Waste fuel ash from Didcot power station will not be dumped in Thrupp Lake at Radley after a three-year campaign to save the beauty spot.

RWE npower, the owner of the power plant, announced yesterday it had struck a deal to use the majority of its ash at the nearby Sutton Courtenay landfill site and no longer needed to use the lake, one of the Radley lakes, near Abingdon.

Members of protest group Save Radley Lakes said Christmas had come early after RWE said it wanted to see the area become a nature reserve.

It marks the end of a 41-month campaign by Save Radley Lakes — costing more than £50,000.

Squatters also took over the site for several weeks before being evicted by bailliffs.

Save Radley Lakes chairman Basil Crowley said: “This is a win, win, win situation; for us, RWE npower and Waste Recycling Group.

“They’re not just not filling the lakes with ash, but they’re going to give it to the community as a nature reserve. It’s definitely Christmas come early.

“The lakes would have been filled if it hadn’t have been for the campaign.

“There were times when we were in despair, because it seemed we were losing all the battles. But there was always hope and we never gave up.”

Talks on how to turn the eight-hectare site into a nature reserve are already under way, according to a spokesman for npower.

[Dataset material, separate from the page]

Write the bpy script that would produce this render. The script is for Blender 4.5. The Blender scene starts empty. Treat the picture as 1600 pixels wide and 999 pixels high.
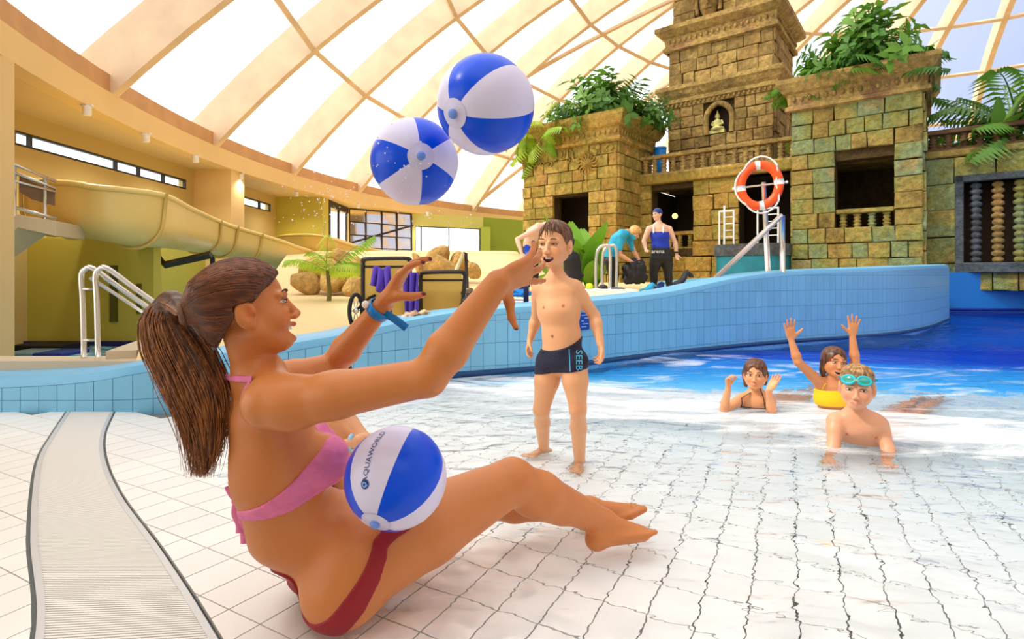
import bpy, bmesh, math, random
import numpy as np
from mathutils import Vector, Matrix
S = bpy.context.scene
C = S.collection
FPX, HY, HC = 850.0, 430.0, 0.94            # focal length in px, horizon row, eye height
# ---------------------------------------------------------------- camera
cam = bpy.data.cameras.new('camera'); cam_o = bpy.data.objects.new('camera', cam); C.objects.link(cam_o)
cam_o.location = (0, 0, HC); cam_o.rotation_euler = (math.pi/2, 0, 0)
cam.sensor_width = 36; cam.lens = FPX/1600*36; cam.shift_y = -(499.5-HY)/1600
cam.clip_start = .05; cam.clip_end = 400
S.camera = cam_o
# ---------------------------------------------------------------- world and sun
SUN_DIR = Vector((-.76, -.12, .72)).normalized()      # from the scene towards the sun
W = bpy.data.worlds.new('sky'); S.world = W; W.use_nodes = True
wt = W.node_tree; wt.nodes.clear()
wo = wt.nodes.new('ShaderNodeOutputWorld'); bg = wt.nodes.new('ShaderNodeBackground')
tc = wt.nodes.new('ShaderNodeTexCoord'); dt = wt.nodes.new('ShaderNodeVectorMath'); dt.operation = 'DOT_PRODUCT'
nv = wt.nodes.new('ShaderNodeVectorMath'); nv.operation = 'NORMALIZE'
dt.inputs[1].default_value = Vector((-.9, .1, .42)).normalized()
cr = wt.nodes.new('ShaderNodeValToRGB')
cr.color_ramp.elements[0].position = .28; cr.color_ramp.elements[0].color = (.25, .30, .46, 1)
cr.color_ramp.elements[1].position = .75; cr.color_ramp.elements[1].color = (1.0, .985, .95, 1)
e = cr.color_ramp.elements.new(.36); e.color = (.34, .38, .47, 1)
e = cr.color_ramp.elements.new(.42); e.color = (.52, .52, .52, 1)
e = cr.color_ramp.elements.new(.55); e.color = (.9, .9, .9, 1)
mp = wt.nodes.new('ShaderNodeMath'); mp.operation = 'MULTIPLY_ADD'; mp.inputs[1].default_value = .5; mp.inputs[2].default_value = .5
L = wt.links
L.new(tc.outputs['Generated'], nv.inputs[0]); L.new(nv.outputs[0], dt.inputs[0]); L.new(dt.outputs['Value'], mp.inputs[0])
L.new(mp.outputs[0], cr.inputs[0]); L.new(cr.outputs[0], bg.inputs[0]); L.new(bg.outputs[0], wo.inputs[0])
bg.inputs[1].default_value = 2.25
sun = bpy.data.lights.new('sun', 'SUN'); sun.energy = 2.5; sun.angle = math.radians(3); sun.color = (1, .93, .80)
sun_o = bpy.data.objects.new('sun', sun); C.objects.link(sun_o); sun_o.rotation_euler = SUN_DIR.to_track_quat('Z', 'Y').to_euler()
sun_o.location = SUN_DIR*60
S.view_settings.view_transform = 'Standard'; S.view_settings.look = 'None'; S.view_settings.gamma = 1
S.view_settings.use_curve_mapping = False; S.view_settings.exposure = 0.0
S.cycles.max_bounces = 12; S.cycles.transparent_max_bounces = 16; S.cycles.transmission_bounces = 10
S.cycles.diffuse_bounces = 5; S.cycles.sample_clamp_indirect = 6
rnd = random.Random(7)
# ---------------------------------------------------------------- helpers
def px(x, y, Y):
    """point seen at pixel (x, y) of the 1600x999 frame, at distance Y"""
    return Vector(((x-800)*Y/FPX, Y, HC-(y-HY)*Y/FPX))
def sm(a, b, x):
    t = min(1, max(0, (x-a)/(b-a))); return t*t*(3-2*t)
class MB:
    def __init__(s): s.v = []; s.f = []
    def add(s, vs, fs):
        n = len(s.v); s.v += [tuple(v) for v in vs]; s.f += [tuple(i+n for i in f) for f in fs]; return s
    def box(s, a, b, M=None):
        x0, y0, z0 = a; x1, y1, z1 = b
        vs = [Vector(p) for p in ((x0,y0,z0),(x1,y0,z0),(x1,y1,z0),(x0,y1,z0),(x0,y0,z1),(x1,y0,z1),(x1,y1,z1),(x0,y1,z1))]
        if M: vs = [M @ v for v in vs]
        return s.add(vs, [(3,2,1,0),(4,5,6,7),(0,1,5,4),(1,2,6,5),(2,3,7,6),(3,0,4,7)])
    def tube(s, pts, r, n=8, closed=False, cap=True, flat=None):
        pts = [Vector(p) for p in pts]; m = len(pts)
        rs = r if isinstance(r, (list, tuple)) else [r]*m
        up = None; rings = []
        for i, p in enumerate(pts):
            if closed: t = pts[(i+1) % m]-pts[i-1]
            else: t = pts[min(i+1, m-1)]-pts[max(i-1, 0)]
            t.normalize()
            if up is None:
                up = Vector((0,0,1)) if abs(t.z) < .9 else Vector((0,1,0))
                if flat is not None: up = Vector(flat)
            up = (up-t*up.dot(t)).normalized(); sd = t.cross(up)
            k = 1 if flat is None else .25
            rings.append([p+(up*math.cos(a)*k+sd*math.sin(a))*rs[i] for a in [2*math.pi*j/n for j in range(n)]])
        vs = [v for rg in rings for v in rg]; fs = []
        for i in range(m if closed else m-1):
            a = i*n; b = ((i+1) % m)*n
            for j in range(n): fs.append((a+j, b+j, b+(j+1) % n, a+(j+1) % n))
        if cap and not closed: fs.append(tuple(range(n-1, -1, -1))); fs.append(tuple((m-1)*n+j for j in range(n)))
        return s.add(vs, fs)
    def lathe(s, prof, n=12, M=None, cap=True):
        vs = []; fs = []
        for r, z in prof:
            for j in range(n):
                a = 2*math.pi*j/n; v = Vector((r*math.cos(a), r*math.sin(a), z)); vs.append(M @ v if M else v)
        for i in range(len(prof)-1):
            for j in range(n): fs.append((i*n+j, i*n+(j+1) % n, (i+1)*n+(j+1) % n, (i+1)*n+j))
        if cap: fs.append(tuple(range(n-1, -1, -1))); fs.append(tuple((len(prof)-1)*n+j for j in range(n)))
        return s.add(vs, fs)
    def sphere(s, c, r, n=10, m=6, M=None):
        rr = r if isinstance(r, (tuple, list)) else (r, r, r); vs = []; fs = []
        for i in range(m+1):
            th = math.pi*i/m
            for j in range(n):
                a = 2*math.pi*j/n
                v = Vector((rr[0]*math.sin(th)*math.cos(a), rr[1]*math.sin(th)*math.sin(a), rr[2]*math.cos(th)))
                vs.append((M @ v if M else v)+Vector(c))
        for i in range(m):
            for j in range(n): fs.append((i*n+j, (i+1)*n+j, (i+1)*n+(j+1) % n, i*n+(j+1) % n))
        return s.add(vs, fs)
    def grid(s, rows):
        n = len(rows[0]); vs = [p for r in rows for p in r]
        return s.add(vs, [(i*n+j, i*n+j+1, (i+1)*n+j+1, (i+1)*n+j) for i in range(len(rows)-1) for j in range(n-1)])
    def mesh(s, name):
        me = bpy.data.meshes.new(name); me.from_pydata(s.v, [], s.f); me.update(); return me
    def build(s, name, m, parent=None, smooth=False, bevel=0, **kw):
        return link(name, s.mesh(name), m, parent, smooth, bevel, **kw)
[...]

It is also considering restoring other parts of the Radley site previously used for ash tipping, including creating mixed meadow, woodland, and wetland areas with habitats for wildlife, and converting a lakeside house into an education and environment centre.

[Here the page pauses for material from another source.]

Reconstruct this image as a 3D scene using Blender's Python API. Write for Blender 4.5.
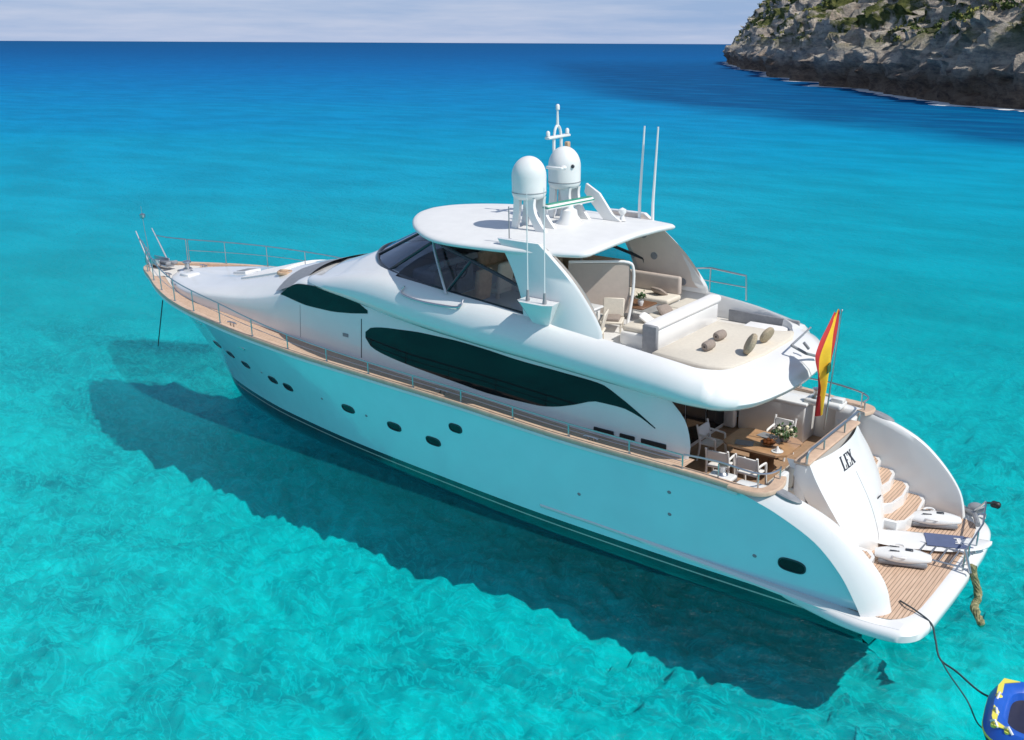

Campaigner Marjorie White, of Cherwell Close, Abingdon, said: “We always hoped we would stop them, but I never thought they would be so generous.

“This campaign has consumed our lives. We were like terriers at their heels.”

Annabel Eyres, 43, of Radley, said: “We’re a local campaign group which has taken on a giant and we’ve won. There’s always a chance of winning – thumbs up to the little people.”

John Rainford, the power station’s manager said: “We’re very pleased that we have found such a significant alternative to ash disposal at Radley, which protects our ability to generate power whenever it’s needed.

“Our vision for the Thrupp Lake area involves a strong partnership with the Radley community.

“We’re keen to agree a scheme that takes into account the wishes of local people, as well as the needs of the area’s ecology.”

Paul Green, of landfill site owner Waste Recycling Group, said: “This is a win-win situation.

“We no longer need to look elsewhere for materials to use at our site, and the power station has a secure outlet for ash.

“We can store the ash we don’t need right away for future use.”